I met Rochelle Feinstein during my time at the School of the Art Institute of Chicago’s Teacher Institute for Contemporary Art (TICA) back in 2006 (by the way, the deadline was recently extended to apply for this summer) and was struck by her straightforward comments during the lunchtime slide presentation and in the studio visits that followed. The tough love, honesty and grit she shared during that visit is evident here, and as Ken Johnson recently said in his New York Times review, “Ms. Feinstein’s wry, melancholic art suggests that despair may be a fecund mother of invention.”
Works such as Mr. Please Please, Image of an Image, and Nude Model make me think about the freshness that lives in the studio when we reconsider what we have and perhaps what’s been discarded.
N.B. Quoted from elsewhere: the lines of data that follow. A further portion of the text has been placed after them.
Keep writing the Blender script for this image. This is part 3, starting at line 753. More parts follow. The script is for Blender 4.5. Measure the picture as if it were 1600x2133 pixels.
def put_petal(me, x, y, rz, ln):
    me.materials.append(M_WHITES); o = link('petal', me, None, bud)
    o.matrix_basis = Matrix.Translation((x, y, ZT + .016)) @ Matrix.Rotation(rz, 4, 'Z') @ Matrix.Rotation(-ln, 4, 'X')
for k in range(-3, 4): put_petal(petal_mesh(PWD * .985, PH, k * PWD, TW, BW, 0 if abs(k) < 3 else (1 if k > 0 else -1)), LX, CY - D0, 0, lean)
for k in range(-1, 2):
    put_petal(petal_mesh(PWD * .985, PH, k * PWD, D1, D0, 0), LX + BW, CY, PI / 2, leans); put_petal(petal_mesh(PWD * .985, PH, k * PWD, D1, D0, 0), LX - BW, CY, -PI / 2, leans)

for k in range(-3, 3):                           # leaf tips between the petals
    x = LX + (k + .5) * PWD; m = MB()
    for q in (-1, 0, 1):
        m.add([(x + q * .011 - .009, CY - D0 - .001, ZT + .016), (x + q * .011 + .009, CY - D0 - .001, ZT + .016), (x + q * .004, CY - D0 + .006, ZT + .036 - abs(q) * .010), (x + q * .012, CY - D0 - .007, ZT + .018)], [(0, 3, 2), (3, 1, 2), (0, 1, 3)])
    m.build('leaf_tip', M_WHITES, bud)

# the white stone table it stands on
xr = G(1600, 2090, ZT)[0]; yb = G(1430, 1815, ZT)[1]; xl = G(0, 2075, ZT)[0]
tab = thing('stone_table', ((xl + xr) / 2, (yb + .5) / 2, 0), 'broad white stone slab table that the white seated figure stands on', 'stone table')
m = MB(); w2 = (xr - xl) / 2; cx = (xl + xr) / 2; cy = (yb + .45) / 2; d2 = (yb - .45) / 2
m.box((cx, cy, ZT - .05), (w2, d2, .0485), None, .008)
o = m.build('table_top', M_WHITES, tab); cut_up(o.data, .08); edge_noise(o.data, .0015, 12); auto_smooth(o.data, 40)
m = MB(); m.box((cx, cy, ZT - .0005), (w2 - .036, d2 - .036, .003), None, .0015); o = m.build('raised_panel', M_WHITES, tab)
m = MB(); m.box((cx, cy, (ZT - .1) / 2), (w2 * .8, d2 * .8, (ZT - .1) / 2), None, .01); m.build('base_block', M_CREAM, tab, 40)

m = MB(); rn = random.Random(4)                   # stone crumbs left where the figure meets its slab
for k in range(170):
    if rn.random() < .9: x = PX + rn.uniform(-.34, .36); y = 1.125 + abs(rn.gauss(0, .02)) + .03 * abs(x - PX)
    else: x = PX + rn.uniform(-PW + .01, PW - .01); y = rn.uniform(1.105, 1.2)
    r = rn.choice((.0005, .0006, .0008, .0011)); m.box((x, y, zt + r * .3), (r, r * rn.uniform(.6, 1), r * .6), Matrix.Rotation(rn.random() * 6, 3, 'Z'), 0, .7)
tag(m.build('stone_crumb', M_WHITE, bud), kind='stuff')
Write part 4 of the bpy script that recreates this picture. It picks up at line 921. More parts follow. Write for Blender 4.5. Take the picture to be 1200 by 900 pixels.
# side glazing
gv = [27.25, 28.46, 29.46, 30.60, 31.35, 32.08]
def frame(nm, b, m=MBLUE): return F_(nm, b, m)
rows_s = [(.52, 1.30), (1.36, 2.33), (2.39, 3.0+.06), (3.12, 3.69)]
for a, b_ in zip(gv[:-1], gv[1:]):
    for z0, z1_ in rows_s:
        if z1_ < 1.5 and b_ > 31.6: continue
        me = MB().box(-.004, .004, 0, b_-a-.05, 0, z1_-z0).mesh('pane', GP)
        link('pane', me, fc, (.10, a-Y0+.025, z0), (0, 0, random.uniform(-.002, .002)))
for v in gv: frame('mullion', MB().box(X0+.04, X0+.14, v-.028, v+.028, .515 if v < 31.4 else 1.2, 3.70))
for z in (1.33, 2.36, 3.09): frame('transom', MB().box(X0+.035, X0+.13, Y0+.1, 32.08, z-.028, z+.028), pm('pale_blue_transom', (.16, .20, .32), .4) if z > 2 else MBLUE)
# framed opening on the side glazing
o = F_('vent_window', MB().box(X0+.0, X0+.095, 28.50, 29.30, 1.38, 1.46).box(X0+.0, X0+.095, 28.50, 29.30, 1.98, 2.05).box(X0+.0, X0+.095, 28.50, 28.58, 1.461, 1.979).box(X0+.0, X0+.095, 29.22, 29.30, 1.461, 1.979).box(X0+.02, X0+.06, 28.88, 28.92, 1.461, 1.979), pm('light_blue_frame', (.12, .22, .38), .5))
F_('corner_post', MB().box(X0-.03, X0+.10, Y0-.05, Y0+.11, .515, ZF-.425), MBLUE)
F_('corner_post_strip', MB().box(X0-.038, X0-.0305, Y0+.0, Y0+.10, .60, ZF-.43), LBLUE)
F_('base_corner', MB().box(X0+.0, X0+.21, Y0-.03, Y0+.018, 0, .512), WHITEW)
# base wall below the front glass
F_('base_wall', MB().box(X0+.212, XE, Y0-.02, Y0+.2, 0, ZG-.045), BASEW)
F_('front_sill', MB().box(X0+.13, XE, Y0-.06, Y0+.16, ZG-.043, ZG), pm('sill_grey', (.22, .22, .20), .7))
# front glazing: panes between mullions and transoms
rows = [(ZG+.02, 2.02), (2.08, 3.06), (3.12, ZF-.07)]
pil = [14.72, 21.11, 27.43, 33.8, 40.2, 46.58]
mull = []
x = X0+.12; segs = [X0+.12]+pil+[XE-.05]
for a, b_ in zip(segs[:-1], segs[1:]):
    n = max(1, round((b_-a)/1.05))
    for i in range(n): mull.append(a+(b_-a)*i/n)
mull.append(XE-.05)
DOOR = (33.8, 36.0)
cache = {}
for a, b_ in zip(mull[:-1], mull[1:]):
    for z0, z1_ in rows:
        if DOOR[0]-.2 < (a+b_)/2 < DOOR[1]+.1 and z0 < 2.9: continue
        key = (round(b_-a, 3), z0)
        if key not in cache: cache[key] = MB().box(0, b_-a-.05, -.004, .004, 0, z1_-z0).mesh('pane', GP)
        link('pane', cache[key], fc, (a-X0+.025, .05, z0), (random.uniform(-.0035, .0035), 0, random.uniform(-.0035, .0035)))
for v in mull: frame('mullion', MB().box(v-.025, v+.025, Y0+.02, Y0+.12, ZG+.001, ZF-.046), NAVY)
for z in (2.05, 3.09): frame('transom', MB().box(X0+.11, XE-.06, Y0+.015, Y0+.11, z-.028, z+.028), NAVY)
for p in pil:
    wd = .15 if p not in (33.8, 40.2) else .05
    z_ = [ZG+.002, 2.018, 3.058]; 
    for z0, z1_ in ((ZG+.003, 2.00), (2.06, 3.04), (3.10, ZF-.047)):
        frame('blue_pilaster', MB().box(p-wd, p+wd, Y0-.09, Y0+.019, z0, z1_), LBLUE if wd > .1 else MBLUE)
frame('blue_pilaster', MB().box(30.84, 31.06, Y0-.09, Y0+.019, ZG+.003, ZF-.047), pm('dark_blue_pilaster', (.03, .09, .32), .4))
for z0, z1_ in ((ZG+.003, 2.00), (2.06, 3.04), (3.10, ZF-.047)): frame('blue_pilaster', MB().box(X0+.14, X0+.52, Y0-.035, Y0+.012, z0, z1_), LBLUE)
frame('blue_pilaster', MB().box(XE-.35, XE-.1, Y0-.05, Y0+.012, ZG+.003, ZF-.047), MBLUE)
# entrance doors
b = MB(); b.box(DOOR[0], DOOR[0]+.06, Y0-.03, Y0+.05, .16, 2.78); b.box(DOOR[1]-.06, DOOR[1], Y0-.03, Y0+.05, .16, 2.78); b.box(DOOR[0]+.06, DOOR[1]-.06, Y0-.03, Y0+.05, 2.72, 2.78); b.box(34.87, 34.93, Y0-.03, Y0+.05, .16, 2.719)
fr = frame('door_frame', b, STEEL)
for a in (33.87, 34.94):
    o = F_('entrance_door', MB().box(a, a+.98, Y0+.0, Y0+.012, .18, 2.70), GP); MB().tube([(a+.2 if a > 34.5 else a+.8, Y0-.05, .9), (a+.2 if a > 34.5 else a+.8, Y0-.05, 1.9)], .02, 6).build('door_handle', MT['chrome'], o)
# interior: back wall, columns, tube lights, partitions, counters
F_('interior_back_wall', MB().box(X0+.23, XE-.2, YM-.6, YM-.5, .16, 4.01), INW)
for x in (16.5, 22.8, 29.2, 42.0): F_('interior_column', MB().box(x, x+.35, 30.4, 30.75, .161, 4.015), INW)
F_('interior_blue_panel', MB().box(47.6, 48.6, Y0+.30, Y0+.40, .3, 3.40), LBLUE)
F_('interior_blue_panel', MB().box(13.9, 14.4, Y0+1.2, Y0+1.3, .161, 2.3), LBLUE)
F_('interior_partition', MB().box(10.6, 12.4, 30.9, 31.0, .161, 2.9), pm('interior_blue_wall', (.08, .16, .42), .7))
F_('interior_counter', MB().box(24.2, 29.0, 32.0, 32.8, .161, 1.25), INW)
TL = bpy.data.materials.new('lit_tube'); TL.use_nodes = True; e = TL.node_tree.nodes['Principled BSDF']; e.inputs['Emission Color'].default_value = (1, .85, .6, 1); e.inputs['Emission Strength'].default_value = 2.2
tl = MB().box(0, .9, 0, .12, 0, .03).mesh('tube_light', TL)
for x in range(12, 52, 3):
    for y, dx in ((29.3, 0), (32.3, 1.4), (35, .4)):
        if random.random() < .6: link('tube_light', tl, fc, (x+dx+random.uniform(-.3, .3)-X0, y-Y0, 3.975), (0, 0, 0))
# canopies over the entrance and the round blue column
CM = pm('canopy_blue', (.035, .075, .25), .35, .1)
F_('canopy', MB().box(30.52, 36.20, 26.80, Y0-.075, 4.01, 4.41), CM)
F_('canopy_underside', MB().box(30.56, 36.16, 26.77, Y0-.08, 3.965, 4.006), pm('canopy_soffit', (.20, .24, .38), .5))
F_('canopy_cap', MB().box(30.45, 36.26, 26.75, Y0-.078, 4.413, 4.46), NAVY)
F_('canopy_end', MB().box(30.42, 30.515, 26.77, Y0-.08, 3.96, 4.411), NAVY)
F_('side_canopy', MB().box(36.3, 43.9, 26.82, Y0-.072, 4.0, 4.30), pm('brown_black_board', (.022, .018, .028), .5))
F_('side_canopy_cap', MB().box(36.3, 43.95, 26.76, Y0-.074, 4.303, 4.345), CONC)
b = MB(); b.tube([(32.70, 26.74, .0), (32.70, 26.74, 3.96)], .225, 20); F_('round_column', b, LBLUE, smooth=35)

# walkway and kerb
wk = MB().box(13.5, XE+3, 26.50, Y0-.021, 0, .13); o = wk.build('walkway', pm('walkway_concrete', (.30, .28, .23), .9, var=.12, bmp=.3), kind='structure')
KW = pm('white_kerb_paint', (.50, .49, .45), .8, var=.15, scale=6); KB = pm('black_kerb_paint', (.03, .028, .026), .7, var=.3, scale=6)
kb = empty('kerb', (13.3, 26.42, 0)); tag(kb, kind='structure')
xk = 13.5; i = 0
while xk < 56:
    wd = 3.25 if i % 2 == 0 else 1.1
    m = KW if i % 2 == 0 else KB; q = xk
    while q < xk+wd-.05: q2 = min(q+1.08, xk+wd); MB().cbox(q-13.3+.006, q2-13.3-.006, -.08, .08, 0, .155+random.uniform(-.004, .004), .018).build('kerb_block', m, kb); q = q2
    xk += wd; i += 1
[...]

Students (and even teachers… including myself) need to think about this! It’s an exercise more of us can afford to try. Rather than constantly looking for a new angle or new way of presenting our work, perhaps there is merit in re-exploring and/or rethinking the ideas or projects that never made it through new combinations? Students and teachers can also mine (as Marlene Dumas and others have put it) previous sketchbooks, plan books and journals as a way to explore projects and works that got “discarded” for one reason or another but now suggest new options.
As more and more artists begin to shun the studio and make a pitch for putting fewer objects on the planet, Rochelle Feinstein’s show is a reminder that we may just have a extraordinary (stellar!) collection of work under our nose if we take the time to look and push the material in different directions.